Learning, performing, and innovating are each present in the others and enhance the those other behaviors.

The final part of the learn-perform-innovate figure is at the center where, connected to the three learner-centric behaviors are the goal alignment and direction setting that ensure that the learning and performance development of individuals and work groups are synchronized with the overall business objectives. This link in the chain is too often unclear or missing, but it is fundamental to shaping and directing learning programs and understanding the effectiveness of learning and the value it is delivering.

The role of technology along that spectrum

Once we have in mind this basic continuum of learning and performance behaviors, we can now turn to the role of technology. The most important recent developments in learning and performance technologies have been in the capability of these technologies to be integrated in a way that not only supports the learn-perform-innovate behaviors, but also better supports alignment activities-the management of learning and knowledge content so it can be used in a continuous and blended way throughout the cycle.

The increasing sophistication of employee portals and of human capital management solutions, or employee relationship management systems, is one piece of this puzzle. Historically, companies have not been able to develop the sort of technical backbone for integrated workforce performance support, or to find it in the marketplace. Instead, companies faced an either/or situation when it came to the enabling technology of workforce performance: They could either install an integrated architecture that linked applications with little functional depth; or they could implement more robust applications that were costly and difficult to fully integrate.

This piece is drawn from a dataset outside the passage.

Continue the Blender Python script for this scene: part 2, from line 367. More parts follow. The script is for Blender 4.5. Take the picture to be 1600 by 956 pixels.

Today, vendors are starting to offer more complete solutions. With portals, we can present all the workforce performance support elements to the employee in a more consistent and context-sensitive fashion. Organizations are now using these technologies to drive significant workforce productivity improvements, with clear alignment to overall business goals and objectives.

Role-based, integrated support for call center reps

This past year, we worked with BT, the United Kingdom's largest telecommunications provider, to provide a value-added knowledge management (KM) and content management (CM) solution for its customer service call centers and its 6,700 employees. BT Retail is experiencing increased competition, reduced profits, and rising expenses. Integrating KM/CM and e-learning capabilities via an employee portal into the CRM environment within its call centers was something that BT Retail believed was needed to address cost-saving and efficiency opportunities.

Project leadership worked with the national call center leadership and personnel to develop a role-based portal solution that brings together the critical learning and knowledge to the call center agents at the point of need, and provides direct performance feedback and even virtual coaching. BT estimates the solution will pay back its investment in less than one year.

Specific parts of this solution include:

* Customer service representative (CSR) portal interface. An interface or portal that delivers the learning, performance support, and collaboration functionalities required by the CSR.

* Integrated e-learning/training. Basic and advanced capabilities to deliver a base understanding of new products and services, as well as "good practice" service tactics.

* Knowledge sharing culture and performance management. Defining and rewarding specific behaviors that meet the requirements for obtaining value from the available knowledge systems.

* Structured content architecture. A method for defining how content is captured, categorized, stored, and maintained in a single repository.

* Sustainable governance model. An approach to the roles, responsibilities, metrics, and leadership behaviors needed to support a content and knowledge management environment.
Is technology the only part of the answer in a blended solution? Certainly not. A human hand, voice, and interaction are vital. Companies will do well to keep learner-centric blended learning in mind when pursuing solutions that support the needs of their workers and their company.